Why my last “normal” job will be the last time I work for someone else

Self Employed and Loving It

It’s been nearly a year since I’ve written anything for myself. A shameful fact that I, personally, have a hard time owning. This fact haunts me as a result of what I’ve experienced for the past 10 months.

A former resident of New York State, I happily left that wasteland of poverty, unemployment and tax insanity and ventured out west — southwest to be exact.

I had contracted for a few years and as my husband and I were exploring the idea of adoption, I decided to try to return and fit the mold of a full-time employee working for someone else, instead of myself, to create what I thought was stability for my newly forming family.

Enter: growing SaaS company that needed a marketing division built.

After spending years working with IT and other companies as a consultant and contractor, I resigned to take the full-time, head of marketing position for a company that was in desperate need of development. Great product. Nice people. Zero marketing knowledge.

Great.

Flexible schedule.

Unlimited PTO.

Great executive team.

What do I have to lose?

As time progressed, the demand for my time, energy, and effort became incredibly high and I resigned myself to stick with it for the sake of my family plans and the company’s stability.

After new websites were created, social media was set up, case studies were built, graphics created, months had passed I found myself in a very interesting situation. Despite the “perks” of this position, the other perks I hadn’t expected to receive from this position were a horribly impacted work-life balance, chest pain, inability to focus, restlessness, sleeplessness, and the overwhelming need to constantly talk about it. All. the. time.

8 months into the job I found myself speaking with the C.E.O. and asking him about that team I was told I could hire after 6-months of starting at the company. As well as that pay increase we discussed because of metrics I had hit and also that funny little thing called equity.

Essentially, I felt I had fulfilled my end of the bargain — so, what was next?

It’s amazing to me that the answers to these questions came with multiple smooth-talking conversations, delayed deliverable dates, and the classic “We’ll talk about that soon once this project is done”, or my absolute favorite, “Just trust me.”

8 months turned into 10 months and I finally realized that I was being taken advantage of, disrespected, and as a whole — as a woman — not taken seriously whatsoever.

So, after many weeks of consideration on my end, I called the CEO and resigned. They were completely taken aback and offended. I clearly did not understand the opportunity I had by staying here.

My response to them was simply this: I understand this situation completely and respect myself too much to continue to be taken advantage of. It’s not that I’m not a good fit for this position— it’s that you’re not ready for someone like me at your company.

Plain. Simple. To the point. Because it’s the truth. After growing their business by over 300% in many channels, I felt completely justified in my response and appalled by their lack of inability to see these results — or what I truly think was a choice to pretend they didn’t exist.

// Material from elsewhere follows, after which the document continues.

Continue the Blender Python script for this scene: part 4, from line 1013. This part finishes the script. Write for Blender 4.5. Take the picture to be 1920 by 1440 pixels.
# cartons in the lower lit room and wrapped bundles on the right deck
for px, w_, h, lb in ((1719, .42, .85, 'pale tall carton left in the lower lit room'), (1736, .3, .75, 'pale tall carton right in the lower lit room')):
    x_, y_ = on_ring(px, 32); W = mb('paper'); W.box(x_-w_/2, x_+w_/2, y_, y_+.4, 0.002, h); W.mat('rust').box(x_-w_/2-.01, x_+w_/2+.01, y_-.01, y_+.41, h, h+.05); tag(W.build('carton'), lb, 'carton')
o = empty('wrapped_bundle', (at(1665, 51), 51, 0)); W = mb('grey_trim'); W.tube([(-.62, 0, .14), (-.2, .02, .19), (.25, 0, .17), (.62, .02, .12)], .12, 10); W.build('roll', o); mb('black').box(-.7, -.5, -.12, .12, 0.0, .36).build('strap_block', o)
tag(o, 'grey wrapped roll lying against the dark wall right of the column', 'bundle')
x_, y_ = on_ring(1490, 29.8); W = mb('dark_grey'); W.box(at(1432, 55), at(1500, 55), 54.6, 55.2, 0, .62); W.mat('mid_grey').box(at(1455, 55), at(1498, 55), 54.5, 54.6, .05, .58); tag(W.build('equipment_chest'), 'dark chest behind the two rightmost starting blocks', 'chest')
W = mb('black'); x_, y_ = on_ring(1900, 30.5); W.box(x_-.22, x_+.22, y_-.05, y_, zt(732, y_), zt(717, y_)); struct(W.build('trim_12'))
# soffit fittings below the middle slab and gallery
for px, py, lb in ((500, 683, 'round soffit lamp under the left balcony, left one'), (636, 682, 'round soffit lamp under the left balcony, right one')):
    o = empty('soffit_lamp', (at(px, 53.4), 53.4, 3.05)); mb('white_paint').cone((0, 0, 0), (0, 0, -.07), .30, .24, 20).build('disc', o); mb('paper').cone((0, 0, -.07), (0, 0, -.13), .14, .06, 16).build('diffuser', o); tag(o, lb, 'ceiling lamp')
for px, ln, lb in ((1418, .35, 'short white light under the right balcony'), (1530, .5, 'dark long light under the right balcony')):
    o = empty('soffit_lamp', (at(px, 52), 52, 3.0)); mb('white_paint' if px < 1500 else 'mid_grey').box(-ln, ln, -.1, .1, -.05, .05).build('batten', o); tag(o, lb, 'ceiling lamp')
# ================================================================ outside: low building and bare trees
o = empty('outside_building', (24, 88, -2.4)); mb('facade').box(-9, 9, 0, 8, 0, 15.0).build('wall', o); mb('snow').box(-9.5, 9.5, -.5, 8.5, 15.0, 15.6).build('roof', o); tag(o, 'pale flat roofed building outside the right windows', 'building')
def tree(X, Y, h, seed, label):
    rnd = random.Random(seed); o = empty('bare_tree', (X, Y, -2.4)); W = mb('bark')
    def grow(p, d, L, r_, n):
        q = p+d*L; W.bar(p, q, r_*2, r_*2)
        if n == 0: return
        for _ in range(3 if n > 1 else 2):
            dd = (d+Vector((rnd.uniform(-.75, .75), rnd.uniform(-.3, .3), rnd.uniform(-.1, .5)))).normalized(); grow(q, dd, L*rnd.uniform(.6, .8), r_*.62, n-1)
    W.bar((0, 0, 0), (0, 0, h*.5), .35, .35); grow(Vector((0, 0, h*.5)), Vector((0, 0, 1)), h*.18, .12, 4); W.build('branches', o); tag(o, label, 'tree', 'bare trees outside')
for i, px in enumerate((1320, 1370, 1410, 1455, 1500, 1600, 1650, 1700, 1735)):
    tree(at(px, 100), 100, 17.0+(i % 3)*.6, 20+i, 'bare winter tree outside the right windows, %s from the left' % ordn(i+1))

So, here are a few lessons I learned and why I’ll never work for another company like this again, and most likely will never work for anyone other than myself:

  1. Make sure that you’re partnering with someone instead of working for someone. Partnerships are equal, level playing ground. There is instant and agreed upon mutual respect as well as an equal amount of risk to both parties which means that both equally have the same to lose if one gets out of line.
  2. Stop being a yes-man. I think the hardest thing for people in the workforce is to say “no” to people they work with or for. Not that it should be said without justification, but it definitely needs to be something that is practiced and used regularly to set boundaries with any person in your life. If someone lets you go for saying “no” for the right reasons, you shouldn’t be working there to begin with.
  3. Always demand skin in the game. If you’re at the start-up level or maybe a little higher, don’t accept any position without ample incentive to support the hours that you know you’ll need to put in to complete the task at hand. And unless you’re independently wealthy, don’t ever work for or with someone who doesn’t have the money to be successful. If you can’t pay to play, you can’t win in starting a business. Ask for financials. Demand equity. And don’t take “no” for an answer here.

There are so many more lessons learned that I will now provide to my awesome followers here on Medium in the near future, and I look forward to your feedback about these stories and experiences and encourage you to share your own.

It feels great to write again and to know that I’m worth pursuing my own path, being happy, overcoming obstacles, and giving back to others instead of being consumed by a task or business that doesn’t deserve me.